··· Supplied records ···

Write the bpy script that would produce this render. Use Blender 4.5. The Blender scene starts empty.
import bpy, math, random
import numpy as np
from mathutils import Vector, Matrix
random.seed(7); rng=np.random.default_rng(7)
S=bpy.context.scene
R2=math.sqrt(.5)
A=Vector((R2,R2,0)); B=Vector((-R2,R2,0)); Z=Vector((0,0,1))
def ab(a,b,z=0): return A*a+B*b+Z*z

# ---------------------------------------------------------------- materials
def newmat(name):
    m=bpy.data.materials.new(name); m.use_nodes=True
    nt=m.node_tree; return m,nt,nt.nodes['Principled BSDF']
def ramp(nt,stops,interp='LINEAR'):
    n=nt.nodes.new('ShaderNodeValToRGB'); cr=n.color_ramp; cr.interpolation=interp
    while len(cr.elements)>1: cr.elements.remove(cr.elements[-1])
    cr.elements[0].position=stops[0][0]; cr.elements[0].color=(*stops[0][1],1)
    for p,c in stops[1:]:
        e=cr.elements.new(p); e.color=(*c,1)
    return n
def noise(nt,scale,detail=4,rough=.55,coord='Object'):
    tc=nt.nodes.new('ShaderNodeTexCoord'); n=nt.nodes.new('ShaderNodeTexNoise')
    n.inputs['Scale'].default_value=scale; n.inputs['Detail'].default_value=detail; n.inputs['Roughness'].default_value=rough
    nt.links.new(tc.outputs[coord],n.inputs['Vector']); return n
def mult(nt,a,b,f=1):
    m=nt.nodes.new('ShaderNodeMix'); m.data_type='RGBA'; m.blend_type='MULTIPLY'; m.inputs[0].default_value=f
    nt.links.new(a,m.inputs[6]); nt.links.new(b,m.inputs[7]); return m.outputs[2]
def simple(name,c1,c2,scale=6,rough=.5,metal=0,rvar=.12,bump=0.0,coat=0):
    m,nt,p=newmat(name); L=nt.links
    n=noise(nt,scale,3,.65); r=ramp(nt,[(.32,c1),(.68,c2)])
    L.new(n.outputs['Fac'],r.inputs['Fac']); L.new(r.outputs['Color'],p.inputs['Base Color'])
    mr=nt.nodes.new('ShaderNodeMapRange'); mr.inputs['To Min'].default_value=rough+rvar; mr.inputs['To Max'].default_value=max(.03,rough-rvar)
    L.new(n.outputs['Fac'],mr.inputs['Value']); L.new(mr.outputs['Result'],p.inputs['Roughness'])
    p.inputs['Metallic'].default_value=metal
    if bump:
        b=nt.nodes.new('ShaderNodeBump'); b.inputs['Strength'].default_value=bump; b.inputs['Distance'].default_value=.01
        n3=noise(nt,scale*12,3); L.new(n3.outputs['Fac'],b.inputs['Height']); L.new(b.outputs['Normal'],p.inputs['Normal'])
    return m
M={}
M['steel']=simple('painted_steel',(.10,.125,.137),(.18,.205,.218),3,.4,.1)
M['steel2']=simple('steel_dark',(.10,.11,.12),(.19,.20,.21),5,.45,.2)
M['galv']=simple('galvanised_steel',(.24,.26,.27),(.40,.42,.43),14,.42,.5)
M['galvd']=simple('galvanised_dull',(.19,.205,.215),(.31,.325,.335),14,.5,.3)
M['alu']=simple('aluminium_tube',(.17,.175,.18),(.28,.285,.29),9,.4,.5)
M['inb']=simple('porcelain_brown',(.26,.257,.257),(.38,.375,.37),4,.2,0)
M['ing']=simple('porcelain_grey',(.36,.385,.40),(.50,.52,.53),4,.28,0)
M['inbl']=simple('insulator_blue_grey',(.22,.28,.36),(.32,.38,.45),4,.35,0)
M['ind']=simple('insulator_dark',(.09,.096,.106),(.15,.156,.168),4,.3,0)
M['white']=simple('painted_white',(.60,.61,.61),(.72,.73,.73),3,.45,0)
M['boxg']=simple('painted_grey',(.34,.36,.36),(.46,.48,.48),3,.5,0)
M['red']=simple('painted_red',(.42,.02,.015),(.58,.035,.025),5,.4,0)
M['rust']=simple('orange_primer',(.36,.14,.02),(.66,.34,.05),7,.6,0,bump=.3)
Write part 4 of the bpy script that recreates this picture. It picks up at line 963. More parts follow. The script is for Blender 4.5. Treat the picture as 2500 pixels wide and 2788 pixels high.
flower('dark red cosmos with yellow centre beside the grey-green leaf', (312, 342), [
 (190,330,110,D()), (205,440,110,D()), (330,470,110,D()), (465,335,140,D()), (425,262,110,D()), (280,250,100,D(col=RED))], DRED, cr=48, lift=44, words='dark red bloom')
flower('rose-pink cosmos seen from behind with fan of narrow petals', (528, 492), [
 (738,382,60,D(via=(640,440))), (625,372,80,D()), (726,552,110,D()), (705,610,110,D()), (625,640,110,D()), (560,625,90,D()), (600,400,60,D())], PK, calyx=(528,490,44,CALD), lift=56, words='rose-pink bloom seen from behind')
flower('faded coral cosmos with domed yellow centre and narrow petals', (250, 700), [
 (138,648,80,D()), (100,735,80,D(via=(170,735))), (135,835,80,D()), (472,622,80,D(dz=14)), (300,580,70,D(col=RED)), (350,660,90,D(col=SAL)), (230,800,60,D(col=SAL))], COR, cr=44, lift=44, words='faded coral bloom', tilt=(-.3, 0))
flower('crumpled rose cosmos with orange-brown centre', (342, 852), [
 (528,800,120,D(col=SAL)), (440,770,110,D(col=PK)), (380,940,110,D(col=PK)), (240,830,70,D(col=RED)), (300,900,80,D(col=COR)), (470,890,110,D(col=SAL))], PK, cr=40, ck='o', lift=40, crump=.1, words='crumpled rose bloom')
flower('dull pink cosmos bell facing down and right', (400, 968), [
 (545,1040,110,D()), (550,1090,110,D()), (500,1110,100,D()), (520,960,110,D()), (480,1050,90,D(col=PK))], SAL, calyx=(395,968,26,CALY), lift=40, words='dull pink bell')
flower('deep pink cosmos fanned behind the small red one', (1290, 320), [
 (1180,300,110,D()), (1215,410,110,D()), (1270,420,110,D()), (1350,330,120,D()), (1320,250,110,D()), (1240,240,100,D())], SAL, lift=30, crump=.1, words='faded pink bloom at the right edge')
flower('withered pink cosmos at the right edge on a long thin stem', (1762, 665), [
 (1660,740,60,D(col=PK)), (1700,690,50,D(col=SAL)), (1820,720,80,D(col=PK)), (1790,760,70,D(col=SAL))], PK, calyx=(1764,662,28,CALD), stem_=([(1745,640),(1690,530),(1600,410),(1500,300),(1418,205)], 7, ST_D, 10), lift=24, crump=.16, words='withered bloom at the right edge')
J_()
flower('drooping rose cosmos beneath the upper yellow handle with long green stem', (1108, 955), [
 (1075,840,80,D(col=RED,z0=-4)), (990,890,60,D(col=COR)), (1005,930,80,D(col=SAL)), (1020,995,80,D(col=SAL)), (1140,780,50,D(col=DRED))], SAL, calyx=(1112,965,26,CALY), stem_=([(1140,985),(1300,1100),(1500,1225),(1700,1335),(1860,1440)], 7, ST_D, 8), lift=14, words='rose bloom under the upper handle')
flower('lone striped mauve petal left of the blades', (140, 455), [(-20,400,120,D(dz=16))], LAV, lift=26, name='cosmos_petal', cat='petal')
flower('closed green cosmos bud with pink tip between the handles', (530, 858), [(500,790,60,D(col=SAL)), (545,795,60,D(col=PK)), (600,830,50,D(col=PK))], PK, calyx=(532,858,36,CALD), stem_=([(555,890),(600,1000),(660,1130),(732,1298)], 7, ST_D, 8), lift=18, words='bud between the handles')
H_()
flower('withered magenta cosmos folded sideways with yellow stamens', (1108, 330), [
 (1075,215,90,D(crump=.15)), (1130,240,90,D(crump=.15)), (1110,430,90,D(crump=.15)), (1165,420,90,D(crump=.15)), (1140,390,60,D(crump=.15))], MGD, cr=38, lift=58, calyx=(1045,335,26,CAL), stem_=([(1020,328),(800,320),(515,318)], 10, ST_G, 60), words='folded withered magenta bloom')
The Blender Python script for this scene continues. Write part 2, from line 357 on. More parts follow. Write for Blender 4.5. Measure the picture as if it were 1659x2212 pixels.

···

What to do:
In the listing above, please print only the lines from the first one to the line where "def ab(a,b,z=0): return A*a+B*b+Z*z" appears, exactly as written, both of those lines included.

Exercise output:
Write the bpy script that would produce this render. Use Blender 4.5. The Blender scene starts empty.
import bpy, math, random
import numpy as np
from mathutils import Vector, Matrix
random.seed(7); rng=np.random.default_rng(7)
S=bpy.context.scene
R2=math.sqrt(.5)
A=Vector((R2,R2,0)); B=Vector((-R2,R2,0)); Z=Vector((0,0,1))
def ab(a,b,z=0): return A*a+B*b+Z*z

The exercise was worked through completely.